One of the more fabulous aspects about moving to Pittsburgh is the amount of time I am getting to spend with people I like (with the sad exception of my husband, who has a lot of lesson-planning dues to pay at his new school, although we have painted side-by-side every weekend since we closed on the new house and I suppose that will have to suffice for the present).

Recently I had the opportunity to meet one of you Supafine readers at a coffeeshop in my new town, further cementing my fervent conviction that I have the coolest and smartest readership in all of Blogtown. Just this afternoon I got coffee with my BFF and old college roommate, a social event during which I laughed so hard and so long that I may have developed a brief fever. At this very instant I am surfing the web, reading Sarah Palin’s greeting cards and watching NUMB3RS in a cheesy Dorito fog of happiness at my parents’ house in Ohio, my children asleep upstairs. Tomorrow I am going to the Homecoming hoopla at my alma mater, BGSU, with my sister and another old college friend. We’ll be visiting the BG News alumni tent and bugging my other sister for a few hours (she’s a freshman living two doors down from the dorm room I lived in as an obnoxious post-adolescent).

All these little joyful meetups would be impossible to undertake if I still lived eight hours east of here. So I’m very glad we moved. I’m glad that my kids are finally able to keep my five siblings straight. I am glad that I’ve gotten to see my folks more in the last month than I had the whole year previous.

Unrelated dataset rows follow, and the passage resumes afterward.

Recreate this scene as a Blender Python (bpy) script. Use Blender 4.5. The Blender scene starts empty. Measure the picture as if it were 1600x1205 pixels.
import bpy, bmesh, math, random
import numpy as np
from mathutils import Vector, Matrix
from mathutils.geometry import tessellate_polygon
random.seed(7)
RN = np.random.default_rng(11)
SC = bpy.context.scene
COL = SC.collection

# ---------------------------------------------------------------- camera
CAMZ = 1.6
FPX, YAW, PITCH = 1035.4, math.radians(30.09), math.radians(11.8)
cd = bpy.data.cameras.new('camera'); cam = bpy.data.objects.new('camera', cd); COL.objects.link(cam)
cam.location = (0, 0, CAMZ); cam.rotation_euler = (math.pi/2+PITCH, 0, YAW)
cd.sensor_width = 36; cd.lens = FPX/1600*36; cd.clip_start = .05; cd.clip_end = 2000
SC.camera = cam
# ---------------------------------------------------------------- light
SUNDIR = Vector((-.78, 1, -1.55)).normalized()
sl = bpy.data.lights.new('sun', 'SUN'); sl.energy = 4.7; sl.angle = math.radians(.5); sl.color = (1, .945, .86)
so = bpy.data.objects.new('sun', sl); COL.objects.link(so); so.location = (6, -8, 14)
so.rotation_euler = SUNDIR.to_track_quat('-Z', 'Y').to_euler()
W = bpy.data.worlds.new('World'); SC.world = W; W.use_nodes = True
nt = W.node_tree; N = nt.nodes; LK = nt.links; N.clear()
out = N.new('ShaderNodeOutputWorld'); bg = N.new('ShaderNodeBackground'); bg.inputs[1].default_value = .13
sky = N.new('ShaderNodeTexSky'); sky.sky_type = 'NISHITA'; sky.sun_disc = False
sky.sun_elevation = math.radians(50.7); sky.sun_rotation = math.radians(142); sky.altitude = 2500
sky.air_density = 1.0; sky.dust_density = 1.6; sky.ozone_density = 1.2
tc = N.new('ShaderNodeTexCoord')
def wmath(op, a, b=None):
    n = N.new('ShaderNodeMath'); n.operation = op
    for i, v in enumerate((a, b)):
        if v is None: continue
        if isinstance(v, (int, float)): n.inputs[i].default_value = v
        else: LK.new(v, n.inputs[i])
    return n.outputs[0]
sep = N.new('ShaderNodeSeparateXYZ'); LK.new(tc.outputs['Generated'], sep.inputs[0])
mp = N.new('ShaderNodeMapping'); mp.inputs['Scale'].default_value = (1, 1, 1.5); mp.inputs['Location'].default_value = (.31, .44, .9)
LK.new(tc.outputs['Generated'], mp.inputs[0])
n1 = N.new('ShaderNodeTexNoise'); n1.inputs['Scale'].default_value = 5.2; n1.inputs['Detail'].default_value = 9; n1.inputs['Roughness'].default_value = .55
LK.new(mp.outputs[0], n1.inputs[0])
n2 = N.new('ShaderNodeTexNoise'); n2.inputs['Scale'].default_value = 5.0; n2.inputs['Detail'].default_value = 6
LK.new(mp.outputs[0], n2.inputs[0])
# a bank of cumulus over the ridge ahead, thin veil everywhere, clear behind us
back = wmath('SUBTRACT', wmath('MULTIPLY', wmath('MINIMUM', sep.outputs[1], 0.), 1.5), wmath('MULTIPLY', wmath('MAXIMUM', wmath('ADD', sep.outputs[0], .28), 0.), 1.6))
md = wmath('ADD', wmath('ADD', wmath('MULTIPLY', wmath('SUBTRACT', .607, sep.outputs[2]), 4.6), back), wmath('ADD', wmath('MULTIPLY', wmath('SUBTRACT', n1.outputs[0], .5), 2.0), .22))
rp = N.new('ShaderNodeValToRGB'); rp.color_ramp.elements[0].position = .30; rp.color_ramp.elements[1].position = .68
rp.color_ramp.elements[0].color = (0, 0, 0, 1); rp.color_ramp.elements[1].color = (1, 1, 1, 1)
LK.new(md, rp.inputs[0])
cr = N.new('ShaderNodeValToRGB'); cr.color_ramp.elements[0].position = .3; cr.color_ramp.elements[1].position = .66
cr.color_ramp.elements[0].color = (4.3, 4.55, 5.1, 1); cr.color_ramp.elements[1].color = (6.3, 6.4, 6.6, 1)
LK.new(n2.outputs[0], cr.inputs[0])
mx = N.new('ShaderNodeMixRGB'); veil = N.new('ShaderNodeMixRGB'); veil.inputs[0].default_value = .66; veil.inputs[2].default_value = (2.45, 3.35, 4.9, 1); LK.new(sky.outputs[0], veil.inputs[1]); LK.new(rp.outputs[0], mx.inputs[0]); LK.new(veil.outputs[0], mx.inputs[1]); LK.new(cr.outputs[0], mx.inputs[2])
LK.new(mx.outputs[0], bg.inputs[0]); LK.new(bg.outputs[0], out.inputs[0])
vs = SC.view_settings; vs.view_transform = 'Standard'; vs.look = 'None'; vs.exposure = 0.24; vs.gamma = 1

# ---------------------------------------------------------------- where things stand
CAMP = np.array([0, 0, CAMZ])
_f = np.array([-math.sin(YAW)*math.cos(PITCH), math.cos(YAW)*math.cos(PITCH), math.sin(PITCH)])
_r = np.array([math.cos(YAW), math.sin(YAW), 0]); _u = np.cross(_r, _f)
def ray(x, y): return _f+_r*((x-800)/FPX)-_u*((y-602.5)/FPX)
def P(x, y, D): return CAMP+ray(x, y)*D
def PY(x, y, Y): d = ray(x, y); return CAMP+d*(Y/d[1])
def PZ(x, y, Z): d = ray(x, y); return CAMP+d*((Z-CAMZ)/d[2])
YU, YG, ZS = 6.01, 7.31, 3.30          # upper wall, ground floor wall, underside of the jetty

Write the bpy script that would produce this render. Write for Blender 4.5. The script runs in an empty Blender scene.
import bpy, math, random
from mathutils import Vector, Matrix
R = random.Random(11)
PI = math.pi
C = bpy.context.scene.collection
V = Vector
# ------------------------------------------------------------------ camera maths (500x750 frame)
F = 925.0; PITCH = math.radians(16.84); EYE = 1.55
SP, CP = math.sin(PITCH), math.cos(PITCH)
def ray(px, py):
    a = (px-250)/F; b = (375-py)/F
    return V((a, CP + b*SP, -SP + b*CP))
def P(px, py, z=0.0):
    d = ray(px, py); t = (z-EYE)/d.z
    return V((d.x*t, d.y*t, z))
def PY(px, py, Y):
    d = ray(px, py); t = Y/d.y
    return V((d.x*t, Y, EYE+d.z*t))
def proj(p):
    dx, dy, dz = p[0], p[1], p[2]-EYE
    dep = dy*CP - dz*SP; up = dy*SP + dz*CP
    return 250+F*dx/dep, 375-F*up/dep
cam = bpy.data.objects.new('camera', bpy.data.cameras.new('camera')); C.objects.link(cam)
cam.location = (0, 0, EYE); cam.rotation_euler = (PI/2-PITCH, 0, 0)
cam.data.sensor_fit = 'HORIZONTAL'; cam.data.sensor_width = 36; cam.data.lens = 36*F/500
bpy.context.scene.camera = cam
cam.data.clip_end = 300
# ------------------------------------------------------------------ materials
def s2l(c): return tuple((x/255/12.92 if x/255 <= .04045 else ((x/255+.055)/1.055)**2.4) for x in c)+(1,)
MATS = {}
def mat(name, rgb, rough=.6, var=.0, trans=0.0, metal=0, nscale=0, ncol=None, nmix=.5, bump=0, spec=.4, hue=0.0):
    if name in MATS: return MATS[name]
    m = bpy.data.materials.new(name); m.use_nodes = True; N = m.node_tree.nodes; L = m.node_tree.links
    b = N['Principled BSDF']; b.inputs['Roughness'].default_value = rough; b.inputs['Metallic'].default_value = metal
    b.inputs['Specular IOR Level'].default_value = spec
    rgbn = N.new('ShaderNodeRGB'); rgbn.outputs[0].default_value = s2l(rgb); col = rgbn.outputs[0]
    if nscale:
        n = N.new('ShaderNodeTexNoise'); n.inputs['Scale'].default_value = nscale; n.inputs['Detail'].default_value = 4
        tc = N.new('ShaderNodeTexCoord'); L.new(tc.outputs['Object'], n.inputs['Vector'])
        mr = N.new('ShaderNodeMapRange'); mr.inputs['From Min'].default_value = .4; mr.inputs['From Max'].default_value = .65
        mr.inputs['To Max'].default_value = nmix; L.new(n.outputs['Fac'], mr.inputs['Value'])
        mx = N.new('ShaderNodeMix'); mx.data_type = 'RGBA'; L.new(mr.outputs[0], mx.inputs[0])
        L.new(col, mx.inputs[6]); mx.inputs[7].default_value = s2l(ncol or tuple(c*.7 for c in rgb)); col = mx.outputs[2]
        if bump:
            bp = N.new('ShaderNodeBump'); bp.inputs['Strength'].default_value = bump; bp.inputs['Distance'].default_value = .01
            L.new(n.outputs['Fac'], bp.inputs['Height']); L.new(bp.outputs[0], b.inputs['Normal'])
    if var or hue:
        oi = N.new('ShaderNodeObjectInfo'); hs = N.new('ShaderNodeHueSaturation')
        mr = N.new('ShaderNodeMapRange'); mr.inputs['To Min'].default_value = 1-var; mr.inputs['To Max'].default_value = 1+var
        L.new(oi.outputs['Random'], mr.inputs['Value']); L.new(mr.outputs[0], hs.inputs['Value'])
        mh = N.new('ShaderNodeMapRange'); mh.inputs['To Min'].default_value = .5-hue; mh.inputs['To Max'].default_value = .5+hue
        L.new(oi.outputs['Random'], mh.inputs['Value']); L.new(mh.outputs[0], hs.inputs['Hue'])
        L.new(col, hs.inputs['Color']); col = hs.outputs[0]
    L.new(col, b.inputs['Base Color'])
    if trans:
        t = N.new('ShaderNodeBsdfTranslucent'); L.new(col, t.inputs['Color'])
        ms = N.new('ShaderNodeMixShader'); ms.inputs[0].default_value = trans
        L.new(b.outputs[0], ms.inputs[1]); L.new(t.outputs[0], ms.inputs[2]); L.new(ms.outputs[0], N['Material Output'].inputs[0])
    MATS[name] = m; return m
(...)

I do kind of look forward to getting my husband back, though.

The gripping conclusion of our heroine’s tale

All right. I can’t leave that bit about the pants up there at the top of the page. Ugh.

Epilogue to the Sad Pants Story

I drove back to the mall, by myself. I reveled in the simple freedom of taking the escalator, unencumbered and light as a feather without two tots and a stroller. I smiled inwardly, remembering the kind Pittsburghers who had earlier in the day stopped to help a bedraggled young mother — me — get her two squirmy children and umbrella stroller up and down the escalator, politely ignoring the big yellow sign depicting a stroller and the big circle cross-out thing that means USE THE ELEVATOR, MORON. Down Escalator Samaritan was a young lass evidently on her way to her shift at Ann Taylor Loft. Up Escalator Samaritan was a middle-aged man, possibly a civilian contractor or maybe former Armed Forces, who had three grown children and had just returned from Asia, or someplace far away, because he hadn’t been to the mall in three years and didn’t know where the elevators were, but definitely remembered “those days,” and swore it wasn’t a problem at all.

Then I strode briskly to the Gap, and bought yet another pair of Long and Lean jeans in size 2 ankle. They fit pretty good. The end.